Worked example: London office building MEES uplift

A 4,800m² City of London office building (current EPC D, 2026 valuation £12m) requires C-rating compliance for 2030 letting threshold. Refurbishment programme:

InterventionCapexEPC contribution
240 kWp solar PV£195,000+8 points
Full LED relighting£85,000+4 points
HVAC efficiency upgrade£420,000+6 points
BMS / controls upgrade£75,000+2 points
Total£775,000+20 points (D → C)

Combined investment delivers C-rating compliance and substantial operational savings. Solar component generates £68k year-1 electricity saving; full bundle generates £165k year-1 operational saving. Property valuation typically supports 1.5-3% uplift on C-rating compliance + green-equipped premium — on a £12m building, valuation uplift £180k-360k materially exceeds the solar capex contribution.

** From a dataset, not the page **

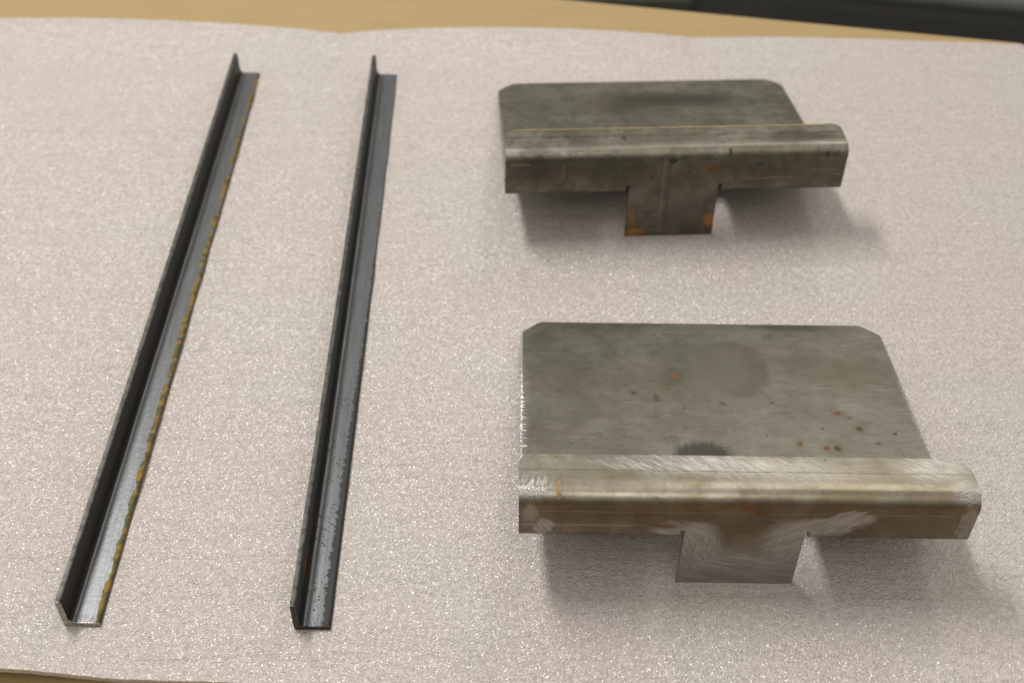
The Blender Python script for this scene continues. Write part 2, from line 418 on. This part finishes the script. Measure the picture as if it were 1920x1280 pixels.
RUST = (.135, .052, .014); DRUST = (.065, .030, .015)
def bracket_material(name, cfg):
    s = NT(name); P = s.P; X, Y, Z = s.xyz(P)
    Pw = s.warp(P, 180, .004); Pf = s.warp(s.warp(P, 330, .0030), 900, .0014)
    big = s.noise(s.warp(P, 20, .03), 28, 4, .55); mid = s.noise(s.map(P, scale=(1, 2, 1)), 90, 4, .65); fine = s.noise(P, 900, 2, .6)
    c = s.mix(s.ramp(big, .36, .64), cfg['a'], cfg['b'])
    c = s.mix(s.math('MULTIPLY', s.ramp(mid, .48, .72), .4), c, cfg['dark'])
    gr = s.noise(s.map(P, rot=(0, 0, .03), scale=(25, 700, 700)), 1, 4, .65)
    c = s.mix(s.math('MULTIPLY', s.ramp(gr, .45, .75), .22), c, cfg['dark'])
    fn = s.noise(s.warp(P, 90, .008), 240, 4, .7)
    c = s.mix(s.math('MULTIPLY', s.ramp(fn, .52, .68), .22), c, cfg['dark'])
    rough = s.math('ADD', cfg['rough'], s.math('MULTIPLY', s.math('SUBTRACT', big, .5), .25))
    metal = 1.0
    # the part bent up carries heavier brown staining; its front face is darker overall
    bent = s.ramp(Y, .030, .034, 1, 0)
    stain = s.ramp(s.noise(s.warp(P, 40, .012), 45, 4, .6), .40, .62)
    c = s.mix(s.math('MULTIPLY', bent, s.math('MULTIPLY', stain, cfg['stain'])), c, cfg['staincol'])
    face = s.math('MULTIPLY', s.ramp(Y, .006, .010, 1, 0), s.ramp(Z, .019, .0245, 1, 0))
    c = s.mix(s.math('MULTIPLY', face, .93), c, s.mix(s.ramp(s.noise(s.warp(P, 60, .01), 70, 4, .65), .35, .65), cfg['f0'], cfg['f1']))
    # highlight along the outside of the upper bend, painted into the colour
    bz = s.math('MULTIPLY', s.ramp(Y, .003, .0065, 1, 0), s.ramp(Z, .0205, .0235, 0, 1))
    bn = s.ramp(s.noise(s.warp(P, 50, .01), 60, 4, .6), .38, .62)
    c = s.mix(s.math('MULTIPLY', bz, cfg['bend']), c, s.mix(bn, (.60, .57, .51), (.40, .35, .25)))
    rough = s.lerp(s.math('MULTIPLY', bz, cfg['bend']), rough, .30)
    # tiny dark pits
    v = s.vor(Pf, 260); pit = s.math('MULTIPLY', s.ramp(v.outputs['Distance'], .08, .16, 1, 0), s.math('GREATER_THAN', s.xyz(v.outputs['Color'])[1], .62))
    c = s.mix(s.math('MULTIPLY', pit, .7), c, (.06, .055, .045))
    # ragged oxide patches with crisp outlines
    for (sc_, th, am) in ((55, .53, .20), (95, .57, .22), (150, .60, .25)):
        og = s.noise(s.warp(s.map(P, loc=(sc_, 0, 0)), 160, .006), sc_, 3, .55)
        c = s.mix(s.math('MULTIPLY', s.ramp(og, th, th+.022), s.math('MULTIPLY', s.math('ADD', .75, s.math('MULTIPLY', bent, .25)), am*cfg['oxide'])), c, cfg['dark'])
    # long fine scratches
    for (ry, ang_) in ((0, .35), (1.1, -.5), (0, 1.3)):
        sq = s.map(P, rot=(ry, 0, ang_), scale=(7, 420, 420)); sn = s.noise(sq, 1, 1, .4)
        hair = s.math('MULTIPLY', s.ramp(s.math('ABSOLUTE', s.math('SUBTRACT', sn, .5)), .002, .008, 1, 0), s.ramp(s.noise(s.map(P, loc=(ang_, 0, 0)), 38, 2), .56, .62))
        c = s.mix(s.math('MULTIPLY', hair, .35), c, cfg['g1'])
    # soft larger smudges
    for (cc, rr, soft, st, col) in cfg['smudge']:
        c = s.mix(s.math('MULTIPLY', s.blob(Pw, cc, rr, soft), st), c, col)
    # ground, brushed areas
    H = 0.0
    for (cc, rr, soft, rot, st) in cfg['ground']:
        q = s.map(P, rot=(0, 0, 0)); q = s.map(q, rot=rot, scale=(1, 1, 1))
        q = s.map(q, scale=(1700, 60, 1700) if cc[2] > 24 or cc[2] == -1 else (800, 800, 45)); stx = s.noise(q, 1, 3, .6)
        m = s.blob(s.vec('ADD', Pw, s.vec('SCALE', s.vec('SUBTRACT', s.noise(q, .6, 2, .6, color=True), (.5, .5, .5)), .006)), cc, rr, soft)
        m = s.math('MULTIPLY', m, st)
        web = not (cc[2] > 24 or cc[2] == -1)
        c = s.mix(m, c, s.mix(s.ramp(stx, .40, .66, *((.1, .6) if web else (0.0, 1.0))), cfg['g0'], cfg['g1']))
        if web: stx = s.math('MULTIPLY', stx, .35)
        rough = s.lerp(m, rough, .33 if web else s.ramp(stx, .3, .7, .24, .42))
        H = s.math('ADD', H, s.math('MULTIPLY', s.math('MULTIPLY', m, stx), 1.0))
    # straight press-brake marks
    for (axis, pos, wdt, x0, x1, zlo, zhi, col, st) in cfg['lines']:
        A_ = (X, Y, Z)[axis]
        m = s.ramp(s.math('ABSOLUTE', s.math('SUBTRACT', A_, pos/1000)), wdt/1000*.6, wdt/1000, 1, 0)
        m = s.math('MULTIPLY', m, s.math('MULTIPLY', s.math('GREATER_THAN', X, x0/1000), s.math('LESS_THAN', X, x1/1000)))
        m = s.math('MULTIPLY', m, s.math('MULTIPLY', s.math('GREATER_THAN', Z, zlo/1000), s.math('LESS_THAN', Z, zhi/1000)))
        m = s.math('MULTIPLY', m, s.ramp(s.noise(P, 130, 3, .7), .35, .55, .35, 1))
        if axis == 0: m = s.math('MULTIPLY', m, s.math('LESS_THAN', Y, .012))
        c = s.mix(s.math('MULTIPLY', m, st), c, col)
    comb = s.noise(s.map(P, scale=(60, 620, 60)), 1, 3, .6)
    wide = s.ramp(Y, .055, .14, .0032, .0003)
    dl = s.math('ADD', .0009, s.math('MULTIPLY', s.ramp(comb, .42, .66), wide))
    el = s.math('MULTIPLY', s.math('LESS_THAN', X, dl), s.math('LESS_THAN', Z, .004)); el = s.math('MULTIPLY', el, s.math('GREATER_THAN', Y, .02))
    el = s.math('MULTIPLY', el, cfg['edge'])
    er = s.math('MULTIPLY', s.math('GREATER_THAN', s.math('ADD', X, s.math('MULTIPLY', dl, .35)), .1999), s.math('GREATER_THAN', Y, .02)); er = s.math('MULTIPLY', er, cfg['edge'])
    c = s.mix(s.math('MAXIMUM', el, er), c, (.72, .71, .70)); rough = s.lerp(s.math('MAXIMUM', el, er), rough, .38)  # bare ground edges, with the glint of side light also put into the colour
    eh = s.math('MULTIPLY', s.math('SUBTRACT', s.math('MINIMUM', X, dl), dl), s.math('MULTIPLY', s.math('GREATER_THAN', Y, .02), .26*cfg['edge']))
    # rust
    rust = 0.0
    for (cc, r, col) in cfg['rust']:
        rr = r if isinstance(r, tuple) else (r, r, r)
        m = s.blob(Pf, cc, rr, .4)
        halo = s.blob(Pf, cc, tuple(k*2.1 for k in rr), .75)
        c = s.mix(s.math('MULTIPLY', halo, .28), c, (.14, .09, .05))
        m = s.math('MULTIPLY', m, .9)
        c = s.mix(m, c, s.mix(s.noise(P, 1200, 2), col, tuple(k*1.5 for k in col))); rust = s.math('MAXIMUM', rust, m)
    for (cc, rr, hatch) in cfg['black']:
        q = s.map(P, scale=(1500, 60, 60)); hz = s.noise(q, 1, 2, .5)
        m = s.blob(s.vec('ADD', Pf, s.vec('MULTIPLY', s.vec('SUBTRACT', s.noise(q, 1, 2, .6, color=True), (.5, .5, .5)), (0, .006*hatch, 0))), cc, rr, .25)
        c = s.mix(s.math('MULTIPLY', m, .85), c, (.035, .034, .028)); rust = s.math('MAXIMUM', rust, s.math('MULTIPLY', m, .6))
    scr = s.noise(s.map(P, rot=(0, 0, .5), scale=(8, 900, 300)), 1, 3, .6)
    s.p('Base Color', c)
    s.p('Metallic', s.math('SUBTRACT', .92, s.math('MULTIPLY', rust, .9)))
    s.p('Roughness', s.lerp(rust, rough, .75))
    hh = s.math('ADD', s.math('MULTIPLY', fine, .35), s.math('ADD', s.math('MULTIPLY', H, 1.1), s.math('MULTIPLY', scr, .25)))
    s.p('Normal', s.bump(hh, .35, .0003, s.bump(s.math('MULTIPLY', s.math('MULTIPLY', el, comb), 1.0), 1.0, .00018, s.bump(eh, 1.0, 1.0, s.bump(s.noise(P, 16, 2), .3, .0016)))))
    return s.m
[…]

When MEES is the right driver for solar

MEES-driven solar deployment makes most sense where:

  • Building is currently below proposed C-rating threshold and approaching refurbishment cycle
  • Refurbishment includes other interventions (LED, HVAC, BMS) so combined project economies are available
  • Tenant retention or new-letting case depends on EPC compliance
  • Property owner has horizon for 2030 threshold (typically held property rather than near-term sale)

For property owners outside this profile (held for shorter horizons, recently fully refurbished buildings, single-tenant arrangements with established lease terms), solar economics still work but the MEES driver is less material.